9 Boaz said to the elders and to all the people, “You are witnesses today, that I have bought all that was Elimelech’s, and all that was Chilion’s and Mahlon’s, from the hand of Naomi. 10 Moreover, Ruth the Moabitess, the wife of Mahlon, I have purchased to be my wife, to raise up the name of the dead on his inheritance, that the name of the dead may not be cut off from among his brothers and from the gate of his place. You are witnesses today.”

11 All the people who were in the gate, and the elders, said, “We are witnesses. May Yahweh make the woman who has come into your house like Rachel and like Leah, which both built the house of Israel; and treat you worthily in Ephrathah, and be famous in Bethlehem. 12 Let your house be like the house of Perez, whom Tamar bore to Judah, of the offspring* which Yahweh will give you by this young woman.”

The Genealogy of David

13 So Boaz took Ruth and she became his wife; and he went in to her, and Yahweh enabled her to conceive, and she bore a son. 14 The women said to Naomi, “Blessed be Yahweh, who has not left you today without a near kinsman. Let his name be famous in Israel. 15 He shall be to you a restorer of life and sustain you in your old age; for your daughter-in-law, who loves you, who is better to you than seven sons, has given birth to him.” 16 Naomi took the child, laid him in her bosom, and became nurse to him. 17 The women, her neighbors, gave him a name, saying, “A son is born to Naomi”. They named him Obed. He is the father of Jesse, the father of David.

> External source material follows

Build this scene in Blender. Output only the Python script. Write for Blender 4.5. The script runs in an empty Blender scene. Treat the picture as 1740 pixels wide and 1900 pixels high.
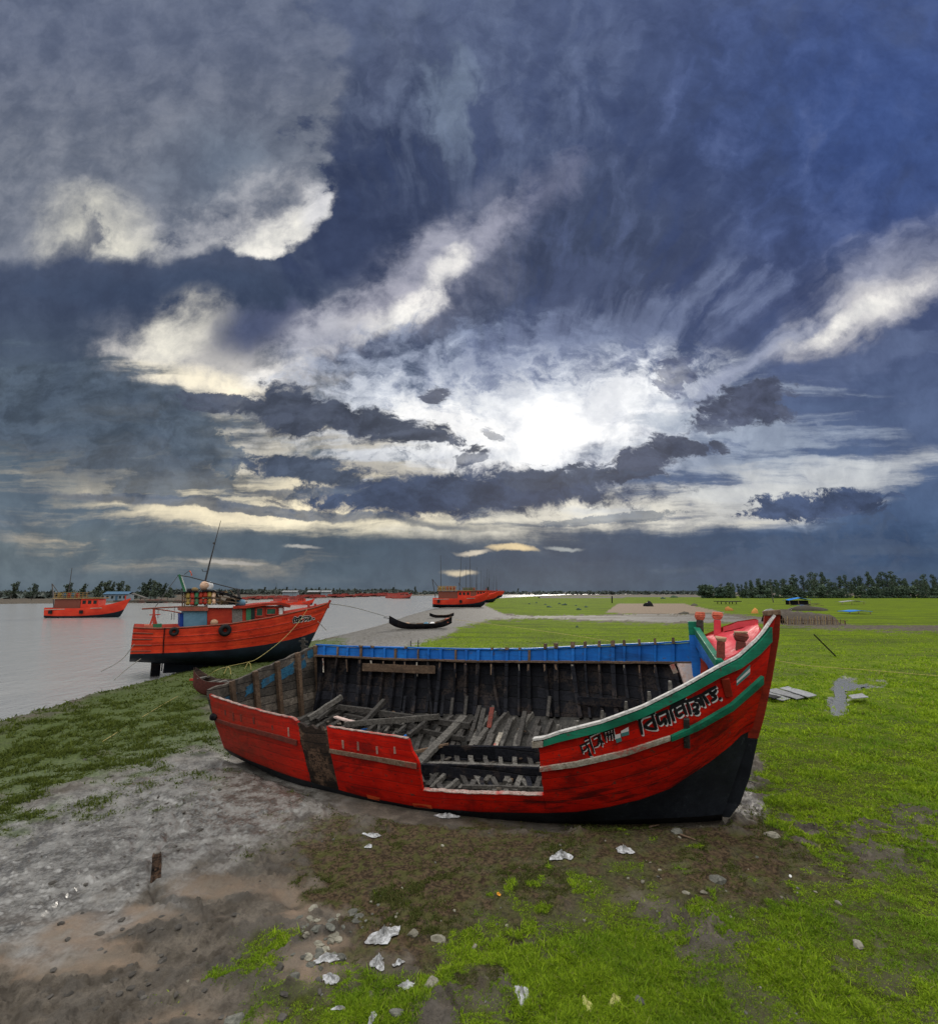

18Now this is the history of the generations of Perez: Perez became the father of Hezron, 19 and Hezron became the father of Ram, and Ram became the father of Amminadab, 20 and Amminadab became the father of Nahshon, and Nahshon became the father of Salmon, 21 and Salmon became the father of Boaz, and Boaz became the father of Obed, 22 and Obed became the father of Jesse, and Jesse became the father of David.